- Directive: Copy out exactly the lines from the start of the data to the line containing "scene.view_settings.exposure = 1.08;". Include both.
------------
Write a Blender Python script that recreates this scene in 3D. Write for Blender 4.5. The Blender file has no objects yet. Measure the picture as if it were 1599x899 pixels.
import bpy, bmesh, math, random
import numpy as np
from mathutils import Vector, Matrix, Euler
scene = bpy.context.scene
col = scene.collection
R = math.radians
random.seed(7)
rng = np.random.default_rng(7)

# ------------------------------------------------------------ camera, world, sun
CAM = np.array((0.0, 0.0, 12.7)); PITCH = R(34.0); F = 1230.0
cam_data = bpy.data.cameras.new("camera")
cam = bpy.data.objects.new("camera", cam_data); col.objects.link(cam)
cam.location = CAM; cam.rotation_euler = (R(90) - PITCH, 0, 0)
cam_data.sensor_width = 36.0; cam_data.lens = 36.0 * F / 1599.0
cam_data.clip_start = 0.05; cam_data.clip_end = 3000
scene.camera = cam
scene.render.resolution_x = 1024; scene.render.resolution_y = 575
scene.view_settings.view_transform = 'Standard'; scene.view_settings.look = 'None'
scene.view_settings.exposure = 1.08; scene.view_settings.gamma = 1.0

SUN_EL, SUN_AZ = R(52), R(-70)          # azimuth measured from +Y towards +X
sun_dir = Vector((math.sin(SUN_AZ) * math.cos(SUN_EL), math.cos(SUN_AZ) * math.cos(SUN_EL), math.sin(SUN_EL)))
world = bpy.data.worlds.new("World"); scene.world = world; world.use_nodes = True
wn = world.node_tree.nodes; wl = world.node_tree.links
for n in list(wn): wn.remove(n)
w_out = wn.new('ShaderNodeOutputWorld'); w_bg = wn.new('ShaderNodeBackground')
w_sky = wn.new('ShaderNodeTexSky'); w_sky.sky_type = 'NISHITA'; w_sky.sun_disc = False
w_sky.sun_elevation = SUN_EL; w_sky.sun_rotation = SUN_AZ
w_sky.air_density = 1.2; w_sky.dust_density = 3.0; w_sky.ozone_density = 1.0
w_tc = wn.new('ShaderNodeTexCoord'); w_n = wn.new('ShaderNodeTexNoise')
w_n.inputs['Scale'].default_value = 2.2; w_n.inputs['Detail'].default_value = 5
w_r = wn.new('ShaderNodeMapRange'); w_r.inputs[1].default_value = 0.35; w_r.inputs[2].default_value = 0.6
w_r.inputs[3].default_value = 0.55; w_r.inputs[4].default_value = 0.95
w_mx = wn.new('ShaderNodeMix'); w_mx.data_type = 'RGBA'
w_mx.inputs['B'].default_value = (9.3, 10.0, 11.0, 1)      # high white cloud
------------
- Worked answer:
Write a Blender Python script that recreates this scene in 3D. Write for Blender 4.5. The Blender file has no objects yet. Measure the picture as if it were 1599x899 pixels.
import bpy, bmesh, math, random
import numpy as np
from mathutils import Vector, Matrix, Euler
scene = bpy.context.scene
col = scene.collection
R = math.radians
random.seed(7)
rng = np.random.default_rng(7)

# ------------------------------------------------------------ camera, world, sun
CAM = np.array((0.0, 0.0, 12.7)); PITCH = R(34.0); F = 1230.0
cam_data = bpy.data.cameras.new("camera")
cam = bpy.data.objects.new("camera", cam_data); col.objects.link(cam)
cam.location = CAM; cam.rotation_euler = (R(90) - PITCH, 0, 0)
cam_data.sensor_width = 36.0; cam_data.lens = 36.0 * F / 1599.0
cam_data.clip_start = 0.05; cam_data.clip_end = 3000
scene.camera = cam
scene.render.resolution_x = 1024; scene.render.resolution_y = 575
scene.view_settings.view_transform = 'Standard'; scene.view_settings.look = 'None'
scene.view_settings.exposure = 1.08; scene.view_settings.gamma = 1.0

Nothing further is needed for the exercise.